**WHAT YOU WILL DO**. Make an exact copy of the lines below.

··· DATA ···

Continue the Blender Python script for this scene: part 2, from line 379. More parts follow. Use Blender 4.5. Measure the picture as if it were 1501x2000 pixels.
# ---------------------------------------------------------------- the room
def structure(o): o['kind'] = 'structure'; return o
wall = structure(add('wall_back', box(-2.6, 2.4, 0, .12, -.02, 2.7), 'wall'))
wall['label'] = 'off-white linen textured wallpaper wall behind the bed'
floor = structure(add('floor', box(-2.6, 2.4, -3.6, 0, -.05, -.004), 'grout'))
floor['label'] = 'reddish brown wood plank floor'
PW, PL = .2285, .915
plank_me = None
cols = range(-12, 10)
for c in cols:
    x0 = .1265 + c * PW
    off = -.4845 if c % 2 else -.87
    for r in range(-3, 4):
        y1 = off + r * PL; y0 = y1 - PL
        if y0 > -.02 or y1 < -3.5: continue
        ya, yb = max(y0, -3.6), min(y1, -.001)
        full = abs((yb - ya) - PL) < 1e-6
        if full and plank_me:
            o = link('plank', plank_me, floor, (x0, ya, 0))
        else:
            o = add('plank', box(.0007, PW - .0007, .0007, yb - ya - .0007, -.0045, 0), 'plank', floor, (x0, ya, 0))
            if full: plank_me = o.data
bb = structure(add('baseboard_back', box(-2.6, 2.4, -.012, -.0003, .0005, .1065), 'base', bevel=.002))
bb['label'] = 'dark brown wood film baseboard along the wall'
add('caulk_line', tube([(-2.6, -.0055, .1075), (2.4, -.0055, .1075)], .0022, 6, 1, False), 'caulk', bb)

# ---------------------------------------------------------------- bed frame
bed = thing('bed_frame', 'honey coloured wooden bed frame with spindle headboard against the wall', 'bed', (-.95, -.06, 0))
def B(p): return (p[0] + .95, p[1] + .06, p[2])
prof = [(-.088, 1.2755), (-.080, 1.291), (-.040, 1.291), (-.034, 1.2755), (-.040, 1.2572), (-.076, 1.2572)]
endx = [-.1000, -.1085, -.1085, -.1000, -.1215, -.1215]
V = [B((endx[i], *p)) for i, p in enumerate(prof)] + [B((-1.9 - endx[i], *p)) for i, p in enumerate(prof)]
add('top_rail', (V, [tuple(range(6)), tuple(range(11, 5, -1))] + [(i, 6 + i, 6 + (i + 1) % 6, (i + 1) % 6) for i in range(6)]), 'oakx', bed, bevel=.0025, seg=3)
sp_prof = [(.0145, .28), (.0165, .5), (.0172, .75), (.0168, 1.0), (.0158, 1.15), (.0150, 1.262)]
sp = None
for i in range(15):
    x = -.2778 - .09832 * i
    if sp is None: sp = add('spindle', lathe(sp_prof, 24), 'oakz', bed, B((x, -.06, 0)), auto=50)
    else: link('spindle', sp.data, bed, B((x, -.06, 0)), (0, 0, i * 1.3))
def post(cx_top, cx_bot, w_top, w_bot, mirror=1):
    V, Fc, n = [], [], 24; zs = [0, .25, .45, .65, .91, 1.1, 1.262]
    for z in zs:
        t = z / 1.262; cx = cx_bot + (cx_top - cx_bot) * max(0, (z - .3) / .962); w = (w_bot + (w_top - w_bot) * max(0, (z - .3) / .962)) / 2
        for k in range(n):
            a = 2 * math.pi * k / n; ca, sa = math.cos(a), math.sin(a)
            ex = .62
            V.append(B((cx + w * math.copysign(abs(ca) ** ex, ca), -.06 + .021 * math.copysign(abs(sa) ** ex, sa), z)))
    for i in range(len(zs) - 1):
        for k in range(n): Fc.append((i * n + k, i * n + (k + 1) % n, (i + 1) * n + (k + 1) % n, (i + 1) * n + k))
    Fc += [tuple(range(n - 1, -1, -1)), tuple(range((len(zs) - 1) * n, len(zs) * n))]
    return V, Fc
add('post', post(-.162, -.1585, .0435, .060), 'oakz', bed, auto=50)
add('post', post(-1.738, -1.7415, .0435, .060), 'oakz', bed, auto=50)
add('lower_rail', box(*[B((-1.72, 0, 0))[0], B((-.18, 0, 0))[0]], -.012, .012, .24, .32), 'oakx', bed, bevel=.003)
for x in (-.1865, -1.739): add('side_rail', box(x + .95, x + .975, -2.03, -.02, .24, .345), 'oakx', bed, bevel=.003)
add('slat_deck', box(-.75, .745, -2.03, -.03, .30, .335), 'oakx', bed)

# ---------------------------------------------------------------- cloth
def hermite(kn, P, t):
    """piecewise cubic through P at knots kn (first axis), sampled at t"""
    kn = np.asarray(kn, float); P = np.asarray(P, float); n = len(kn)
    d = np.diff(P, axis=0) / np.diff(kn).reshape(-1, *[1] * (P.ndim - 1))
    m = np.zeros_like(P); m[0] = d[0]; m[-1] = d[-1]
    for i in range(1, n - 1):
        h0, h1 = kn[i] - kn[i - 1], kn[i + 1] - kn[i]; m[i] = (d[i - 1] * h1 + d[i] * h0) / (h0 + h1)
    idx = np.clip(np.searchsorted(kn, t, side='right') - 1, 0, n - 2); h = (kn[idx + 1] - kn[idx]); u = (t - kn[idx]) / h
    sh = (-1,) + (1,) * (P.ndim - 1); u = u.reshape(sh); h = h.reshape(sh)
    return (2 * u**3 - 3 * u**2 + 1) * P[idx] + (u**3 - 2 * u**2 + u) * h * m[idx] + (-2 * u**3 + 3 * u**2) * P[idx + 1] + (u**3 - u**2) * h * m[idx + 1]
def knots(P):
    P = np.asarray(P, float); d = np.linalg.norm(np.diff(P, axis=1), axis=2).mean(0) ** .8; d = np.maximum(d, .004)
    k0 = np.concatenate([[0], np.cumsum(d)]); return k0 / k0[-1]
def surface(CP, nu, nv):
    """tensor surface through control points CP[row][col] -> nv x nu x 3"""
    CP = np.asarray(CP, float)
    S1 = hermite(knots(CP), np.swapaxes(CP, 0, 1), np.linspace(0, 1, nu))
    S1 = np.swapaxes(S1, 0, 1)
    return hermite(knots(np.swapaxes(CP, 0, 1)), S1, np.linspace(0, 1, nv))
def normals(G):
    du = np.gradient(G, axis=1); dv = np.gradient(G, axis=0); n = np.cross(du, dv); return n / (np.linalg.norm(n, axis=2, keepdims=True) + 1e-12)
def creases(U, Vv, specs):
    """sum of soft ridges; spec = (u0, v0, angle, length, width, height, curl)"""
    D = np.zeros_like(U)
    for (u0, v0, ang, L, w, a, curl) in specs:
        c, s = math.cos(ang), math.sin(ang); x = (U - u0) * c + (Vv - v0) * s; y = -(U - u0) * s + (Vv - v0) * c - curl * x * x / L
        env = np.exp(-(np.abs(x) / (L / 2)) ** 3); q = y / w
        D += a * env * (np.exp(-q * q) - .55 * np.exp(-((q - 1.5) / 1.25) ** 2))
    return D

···

**TASK SOLUTION**.
Continue the Blender Python script for this scene: part 2, from line 379. More parts follow. Use Blender 4.5. Measure the picture as if it were 1501x2000 pixels.
# ---------------------------------------------------------------- the room
def structure(o): o['kind'] = 'structure'; return o
wall = structure(add('wall_back', box(-2.6, 2.4, 0, .12, -.02, 2.7), 'wall'))
wall['label'] = 'off-white linen textured wallpaper wall behind the bed'
floor = structure(add('floor', box(-2.6, 2.4, -3.6, 0, -.05, -.004), 'grout'))
floor['label'] = 'reddish brown wood plank floor'
PW, PL = .2285, .915
plank_me = None
cols = range(-12, 10)
for c in cols:
    x0 = .1265 + c * PW
    off = -.4845 if c % 2 else -.87
    for r in range(-3, 4):
        y1 = off + r * PL; y0 = y1 - PL
        if y0 > -.02 or y1 < -3.5: continue
        ya, yb = max(y0, -3.6), min(y1, -.001)
        full = abs((yb - ya) - PL) < 1e-6
        if full and plank_me:
            o = link('plank', plank_me, floor, (x0, ya, 0))
        else:
            o = add('plank', box(.0007, PW - .0007, .0007, yb - ya - .0007, -.0045, 0), 'plank', floor, (x0, ya, 0))
            if full: plank_me = o.data
bb = structure(add('baseboard_back', box(-2.6, 2.4, -.012, -.0003, .0005, .1065), 'base', bevel=.002))
bb['label'] = 'dark brown wood film baseboard along the wall'
add('caulk_line', tube([(-2.6, -.0055, .1075), (2.4, -.0055, .1075)], .0022, 6, 1, False), 'caulk', bb)

# ---------------------------------------------------------------- bed frame
bed = thing('bed_frame', 'honey coloured wooden bed frame with spindle headboard against the wall', 'bed', (-.95, -.06, 0))
def B(p): return (p[0] + .95, p[1] + .06, p[2])
prof = [(-.088, 1.2755), (-.080, 1.291), (-.040, 1.291), (-.034, 1.2755), (-.040, 1.2572), (-.076, 1.2572)]
endx = [-.1000, -.1085, -.1085, -.1000, -.1215, -.1215]
V = [B((endx[i], *p)) for i, p in enumerate(prof)] + [B((-1.9 - endx[i], *p)) for i, p in enumerate(prof)]
add('top_rail', (V, [tuple(range(6)), tuple(range(11, 5, -1))] + [(i, 6 + i, 6 + (i + 1) % 6, (i + 1) % 6) for i in range(6)]), 'oakx', bed, bevel=.0025, seg=3)
sp_prof = [(.0145, .28), (.0165, .5), (.0172, .75), (.0168, 1.0), (.0158, 1.15), (.0150, 1.262)]
sp = None
for i in range(15):
    x = -.2778 - .09832 * i
    if sp is None: sp = add('spindle', lathe(sp_prof, 24), 'oakz', bed, B((x, -.06, 0)), auto=50)
    else: link('spindle', sp.data, bed, B((x, -.06, 0)), (0, 0, i * 1.3))
def post(cx_top, cx_bot, w_top, w_bot, mirror=1):
    V, Fc, n = [], [], 24; zs = [0, .25, .45, .65, .91, 1.1, 1.262]
    for z in zs:
        t = z / 1.262; cx = cx_bot + (cx_top - cx_bot) * max(0, (z - .3) / .962); w = (w_bot + (w_top - w_bot) * max(0, (z - .3) / .962)) / 2
        for k in range(n):
            a = 2 * math.pi * k / n; ca, sa = math.cos(a), math.sin(a)
            ex = .62
            V.append(B((cx + w * math.copysign(abs(ca) ** ex, ca), -.06 + .021 * math.copysign(abs(sa) ** ex, sa), z)))
    for i in range(len(zs) - 1):
        for k in range(n): Fc.append((i * n + k, i * n + (k + 1) % n, (i + 1) * n + (k + 1) % n, (i + 1) * n + k))
    Fc += [tuple(range(n - 1, -1, -1)), tuple(range((len(zs) - 1) * n, len(zs) * n))]
    return V, Fc
add('post', post(-.162, -.1585, .0435, .060), 'oakz', bed, auto=50)
add('post', post(-1.738, -1.7415, .0435, .060), 'oakz', bed, auto=50)
add('lower_rail', box(*[B((-1.72, 0, 0))[0], B((-.18, 0, 0))[0]], -.012, .012, .24, .32), 'oakx', bed, bevel=.003)
for x in (-.1865, -1.739): add('side_rail', box(x + .95, x + .975, -2.03, -.02, .24, .345), 'oakx', bed, bevel=.003)
add('slat_deck', box(-.75, .745, -2.03, -.03, .30, .335), 'oakx', bed)

# ---------------------------------------------------------------- cloth
def hermite(kn, P, t):
    """piecewise cubic through P at knots kn (first axis), sampled at t"""
    kn = np.asarray(kn, float); P = np.asarray(P, float); n = len(kn)
    d = np.diff(P, axis=0) / np.diff(kn).reshape(-1, *[1] * (P.ndim - 1))
    m = np.zeros_like(P); m[0] = d[0]; m[-1] = d[-1]
    for i in range(1, n - 1):
        h0, h1 = kn[i] - kn[i - 1], kn[i + 1] - kn[i]; m[i] = (d[i - 1] * h1 + d[i] * h0) / (h0 + h1)
    idx = np.clip(np.searchsorted(kn, t, side='right') - 1, 0, n - 2); h = (kn[idx + 1] - kn[idx]); u = (t - kn[idx]) / h
    sh = (-1,) + (1,) * (P.ndim - 1); u = u.reshape(sh); h = h.reshape(sh)
    return (2 * u**3 - 3 * u**2 + 1) * P[idx] + (u**3 - 2 * u**2 + u) * h * m[idx] + (-2 * u**3 + 3 * u**2) * P[idx + 1] + (u**3 - u**2) * h * m[idx + 1]
def knots(P):
    P = np.asarray(P, float); d = np.linalg.norm(np.diff(P, axis=1), axis=2).mean(0) ** .8; d = np.maximum(d, .004)
    k0 = np.concatenate([[0], np.cumsum(d)]); return k0 / k0[-1]
def surface(CP, nu, nv):
    """tensor surface through control points CP[row][col] -> nv x nu x 3"""
    CP = np.asarray(CP, float)
    S1 = hermite(knots(CP), np.swapaxes(CP, 0, 1), np.linspace(0, 1, nu))
    S1 = np.swapaxes(S1, 0, 1)
    return hermite(knots(np.swapaxes(CP, 0, 1)), S1, np.linspace(0, 1, nv))
def normals(G):
    du = np.gradient(G, axis=1); dv = np.gradient(G, axis=0); n = np.cross(du, dv); return n / (np.linalg.norm(n, axis=2, keepdims=True) + 1e-12)
def creases(U, Vv, specs):
    """sum of soft ridges; spec = (u0, v0, angle, length, width, height, curl)"""
    D = np.zeros_like(U)
    for (u0, v0, ang, L, w, a, curl) in specs:
        c, s = math.cos(ang), math.sin(ang); x = (U - u0) * c + (Vv - v0) * s; y = -(U - u0) * s + (Vv - v0) * c - curl * x * x / L
        env = np.exp(-(np.abs(x) / (L / 2)) ** 3); q = y / w
        D += a * env * (np.exp(-q * q) - .55 * np.exp(-((q - 1.5) / 1.25) ** 2))
    return D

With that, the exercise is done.